OLUMSUZ ETKİLER ELBETTE OLACAK
Bu bölgelerde geçmişte de belirli aralıklarla yangınlar yaşandığını ve doğal olarak bir tahribat meydana geldiğini söyleyen Dirik, “Yangınların yarattığı olumsuz etkileri yoğun bir şekilde göreceğiz ama yıldan yıla azalacak” diye konuştu.
Tolunay ise “Önceki yangınlarda da gözlemlenenlere göre yangın sonrasında hiç müdahale edilmese bile toprak özellikleri birkaç yıl içerisinde eski haline geliyor” diyerek yüreklere su serpti.
ORMANLAR 10 YILDA DA TOPARLANABİLİR 80 YILDA DA…
Yanan alanların bazılarının 10 yılda toparlandığını ancak bazılarının 80 yılda bile onarılamadığını ifade eden Dirik, “Toprağın sığ olduğu, eğimin yüksek olduğu alanlarda bitkilerin yeşermesi pek de kolay olmaz. O bölgelerde uzun zaman ağaçların yerleşemediğini görebiliriz. Ama toprağın derin ve verimli olduğu yerlerde hayat sonbahardan itibaren belirmeye başlayacak. Ekosistem oluşmasa bile belli bir ağaç varlığının alana yerleşmesi 15 yıl içinde başlayacaktır” dedi.

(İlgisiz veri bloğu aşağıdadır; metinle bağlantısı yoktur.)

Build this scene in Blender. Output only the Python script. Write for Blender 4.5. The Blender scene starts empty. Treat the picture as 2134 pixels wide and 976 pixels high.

SEL VE HEYELANDAN KORUNMAK İÇİN BUNLARA DİKKAT
Dirik, yangın bölgelerindeki yanan ağaçların süratle alandan çıkarılması gerektiğini vurgulayarak, “Bunların ince ve kalın dalları eş yükselti eğrilerine paralel hatlar şeklinde alanda yerleştirilirse suyun hızlı akmasına engel olup erozyonu engeller. Özellikle çok eğimli alanlarda terasların yapılması büyük önem taşır. Her yerde bu yoğunlukta bir önleme gerek yoktur. Alanın durumuna göre karar vermek gerekir” ifadelerini kullandı.